### EXERCISE BRIEF
Copy every line, leaving nothing out and adding nothing.

### EXERCISE INPUT

※

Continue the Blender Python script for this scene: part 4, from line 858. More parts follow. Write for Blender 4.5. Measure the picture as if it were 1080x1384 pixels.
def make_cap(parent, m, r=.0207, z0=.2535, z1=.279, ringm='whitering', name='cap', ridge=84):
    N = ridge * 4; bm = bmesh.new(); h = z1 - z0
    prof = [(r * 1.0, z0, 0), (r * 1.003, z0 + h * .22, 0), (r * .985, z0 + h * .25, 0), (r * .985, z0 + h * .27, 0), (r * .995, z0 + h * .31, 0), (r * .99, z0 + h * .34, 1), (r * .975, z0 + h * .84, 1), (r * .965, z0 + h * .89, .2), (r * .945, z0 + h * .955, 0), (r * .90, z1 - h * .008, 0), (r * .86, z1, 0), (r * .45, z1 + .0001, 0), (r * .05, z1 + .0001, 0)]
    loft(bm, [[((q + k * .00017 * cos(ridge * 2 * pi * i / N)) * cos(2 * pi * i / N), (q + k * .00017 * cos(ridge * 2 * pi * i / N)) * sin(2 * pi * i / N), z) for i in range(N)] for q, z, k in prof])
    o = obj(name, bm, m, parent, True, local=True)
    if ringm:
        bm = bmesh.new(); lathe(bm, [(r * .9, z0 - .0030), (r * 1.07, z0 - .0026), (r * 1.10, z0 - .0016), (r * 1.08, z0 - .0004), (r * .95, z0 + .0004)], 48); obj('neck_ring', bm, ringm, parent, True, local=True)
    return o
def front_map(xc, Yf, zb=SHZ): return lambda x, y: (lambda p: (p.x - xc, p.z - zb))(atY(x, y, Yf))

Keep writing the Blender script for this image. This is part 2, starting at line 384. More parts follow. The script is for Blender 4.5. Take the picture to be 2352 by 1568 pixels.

※

### THE RESPONSE
Continue the Blender Python script for this scene: part 4, from line 858. More parts follow. Write for Blender 4.5. Measure the picture as if it were 1080x1384 pixels.
def make_cap(parent, m, r=.0207, z0=.2535, z1=.279, ringm='whitering', name='cap', ridge=84):
    N = ridge * 4; bm = bmesh.new(); h = z1 - z0
    prof = [(r * 1.0, z0, 0), (r * 1.003, z0 + h * .22, 0), (r * .985, z0 + h * .25, 0), (r * .985, z0 + h * .27, 0), (r * .995, z0 + h * .31, 0), (r * .99, z0 + h * .34, 1), (r * .975, z0 + h * .84, 1), (r * .965, z0 + h * .89, .2), (r * .945, z0 + h * .955, 0), (r * .90, z1 - h * .008, 0), (r * .86, z1, 0), (r * .45, z1 + .0001, 0), (r * .05, z1 + .0001, 0)]
    loft(bm, [[((q + k * .00017 * cos(ridge * 2 * pi * i / N)) * cos(2 * pi * i / N), (q + k * .00017 * cos(ridge * 2 * pi * i / N)) * sin(2 * pi * i / N), z) for i in range(N)] for q, z, k in prof])
    o = obj(name, bm, m, parent, True, local=True)
    if ringm:
        bm = bmesh.new(); lathe(bm, [(r * .9, z0 - .0030), (r * 1.07, z0 - .0026), (r * 1.10, z0 - .0016), (r * 1.08, z0 - .0004), (r * .95, z0 + .0004)], 48); obj('neck_ring', bm, ringm, parent, True, local=True)
    return o
def front_map(xc, Yf, zb=SHZ): return lambda x, y: (lambda p: (p.x - xc, p.z - zb))(atY(x, y, Yf))

Keep writing the Blender script for this image. This is part 2, starting at line 384. More parts follow. The script is for Blender 4.5. Take the picture to be 2352 by 1568 pixels.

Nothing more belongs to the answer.